• WHAT IS NEEDED:
Carry none of the pictures over; write out the complete data exactly.
begin DATASET CONTENT
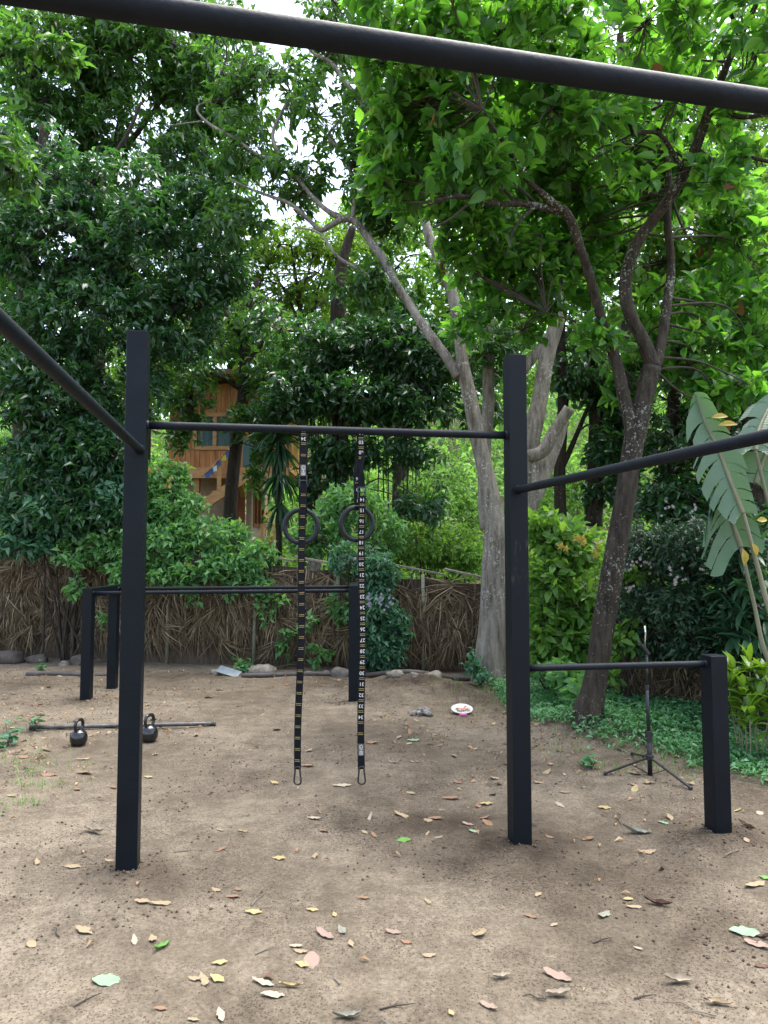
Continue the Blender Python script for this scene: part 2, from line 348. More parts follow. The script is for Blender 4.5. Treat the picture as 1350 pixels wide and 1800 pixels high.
def tmpl_blade(bend=.1):
    v = [(-.5, 0, 0), (.5, 0, 0), (-.42, .45, bend), (.42, .45, bend), (0, 1, -bend)]
    return np.array(v, float), [(0, 1, 3, 2), (2, 3, 4)]
def tmpl_strap(bend=.25):
    v = []; f = []
    for i, (t, w) in enumerate([(0, .18), (.2, .42), (.45, .5), (.75, .34)]):
        z = bend * (t - 1.4 * t * t); v += [(-w, t, z + .1 * w), (0, t, z), (w, t, z + .1 * w)]
    v.append((0, 1, bend * (-.4)))
    for i in range(3):
        a = i * 3; f += [(a, a + 1, a + 4, a + 3), (a + 1, a + 2, a + 5, a + 4)]
    f += [(9, 10, 12), (10, 11, 12)]
    return np.array(v, float), f
T_NEAR, T_MID, T_BLADE, T_STRAP = tmpl_ovate(), tmpl_simple(), tmpl_blade(), tmpl_strap()
def nrm(a): return a / np.maximum(np.linalg.norm(a, axis=1, keepdims=True), 1e-9)
class LV:
    def __init__(s): s.V = []; s.L = []; s.T = []; s.n = 0
    def add(s, P, D, Nn, ln, wd, tm):
        tv, tf = tm; N = len(P)
        if N == 0: return s
        D = nrm(D); X = nrm(np.cross(D, Nn)); Z = np.cross(X, D)
        ln = np.broadcast_to(np.asarray(ln, float), (N,)); wd = np.broadcast_to(np.asarray(wd, float), (N,))
        V = P[:, None, :] + X[:, None, :] * (tv[None, :, 0:1] * wd[:, None, None]) + D[:, None, :] * (tv[None, :, 1:2] * ln[:, None, None]) + Z[:, None, :] * (tv[None, :, 2:3] * ln[:, None, None])
        k = len(tv); lf = np.concatenate([np.array(f) for f in tf]); tt = np.array([len(f) for f in tf])
        s.L.append((lf[None, :] + (s.n + k * np.arange(N))[:, None]).ravel()); s.T.append(np.tile(tt, N))
        s.V.append(V.reshape(-1, 3)); s.n += N * k; return s
    def build(s, name, m, parent=None, loc=(0, 0, 0)):
        return npmesh(name, np.concatenate(s.V), np.concatenate(s.L), np.concatenate(s.T), m, parent, smooth=True, loc=loc)
UP = np.array([0, 0, 1.0])
def blob_pts(blobs, dens=1.0, gap=.35, gsc=.55, shell=.55, seed=0):
    """twig ends inside crown lobes given as (px, py, Y, half width px, half height px, half depth m, count)"""
    C = []; O = []
    for (px, py, Y, rx, ry, rd, n) in blobs:
        c = at(px, py, Y); k = Y / F; n = int(n * dens)
        d = nrm(rng.normal(size=(n, 3))); r = rng.random(n) ** (1 / 3) * (1 - shell) + shell * rng.random(n) ** .25
        p = c + d * r[:, None] * np.array([rx * k, rd, ry * k])
        C.append(p); O.append(nrm(d * np.array([1, 1, .8])))
    C = np.concatenate(C); O = np.concatenate(O)
    keep = n3(C, gsc, seed) + .12 * rng.normal(size=len(C)) > gap
    return C[keep], O[keep]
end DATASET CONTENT
• OUTPUT FOR THIS EXERCISE:
Continue the Blender Python script for this scene: part 2, from line 348. More parts follow. The script is for Blender 4.5. Treat the picture as 1350 pixels wide and 1800 pixels high.
def tmpl_blade(bend=.1):
    v = [(-.5, 0, 0), (.5, 0, 0), (-.42, .45, bend), (.42, .45, bend), (0, 1, -bend)]
    return np.array(v, float), [(0, 1, 3, 2), (2, 3, 4)]
def tmpl_strap(bend=.25):
    v = []; f = []
    for i, (t, w) in enumerate([(0, .18), (.2, .42), (.45, .5), (.75, .34)]):
        z = bend * (t - 1.4 * t * t); v += [(-w, t, z + .1 * w), (0, t, z), (w, t, z + .1 * w)]
    v.append((0, 1, bend * (-.4)))
    for i in range(3):
        a = i * 3; f += [(a, a + 1, a + 4, a + 3), (a + 1, a + 2, a + 5, a + 4)]
    f += [(9, 10, 12), (10, 11, 12)]
    return np.array(v, float), f
T_NEAR, T_MID, T_BLADE, T_STRAP = tmpl_ovate(), tmpl_simple(), tmpl_blade(), tmpl_strap()
def nrm(a): return a / np.maximum(np.linalg.norm(a, axis=1, keepdims=True), 1e-9)
class LV:
    def __init__(s): s.V = []; s.L = []; s.T = []; s.n = 0
    def add(s, P, D, Nn, ln, wd, tm):
        tv, tf = tm; N = len(P)
        if N == 0: return s
        D = nrm(D); X = nrm(np.cross(D, Nn)); Z = np.cross(X, D)
        ln = np.broadcast_to(np.asarray(ln, float), (N,)); wd = np.broadcast_to(np.asarray(wd, float), (N,))
        V = P[:, None, :] + X[:, None, :] * (tv[None, :, 0:1] * wd[:, None, None]) + D[:, None, :] * (tv[None, :, 1:2] * ln[:, None, None]) + Z[:, None, :] * (tv[None, :, 2:3] * ln[:, None, None])
        k = len(tv); lf = np.concatenate([np.array(f) for f in tf]); tt = np.array([len(f) for f in tf])
        s.L.append((lf[None, :] + (s.n + k * np.arange(N))[:, None]).ravel()); s.T.append(np.tile(tt, N))
        s.V.append(V.reshape(-1, 3)); s.n += N * k; return s
    def build(s, name, m, parent=None, loc=(0, 0, 0)):
        return npmesh(name, np.concatenate(s.V), np.concatenate(s.L), np.concatenate(s.T), m, parent, smooth=True, loc=loc)
UP = np.array([0, 0, 1.0])
def blob_pts(blobs, dens=1.0, gap=.35, gsc=.55, shell=.55, seed=0):
    """twig ends inside crown lobes given as (px, py, Y, half width px, half height px, half depth m, count)"""
    C = []; O = []
    for (px, py, Y, rx, ry, rd, n) in blobs:
        c = at(px, py, Y); k = Y / F; n = int(n * dens)
        d = nrm(rng.normal(size=(n, 3))); r = rng.random(n) ** (1 / 3) * (1 - shell) + shell * rng.random(n) ** .25
        p = c + d * r[:, None] * np.array([rx * k, rd, ry * k])
        C.append(p); O.append(nrm(d * np.array([1, 1, .8])))
    C = np.concatenate(C); O = np.concatenate(O)
    keep = n3(C, gsc, seed) + .12 * rng.normal(size=len(C)) > gap
    return C[keep], O[keep]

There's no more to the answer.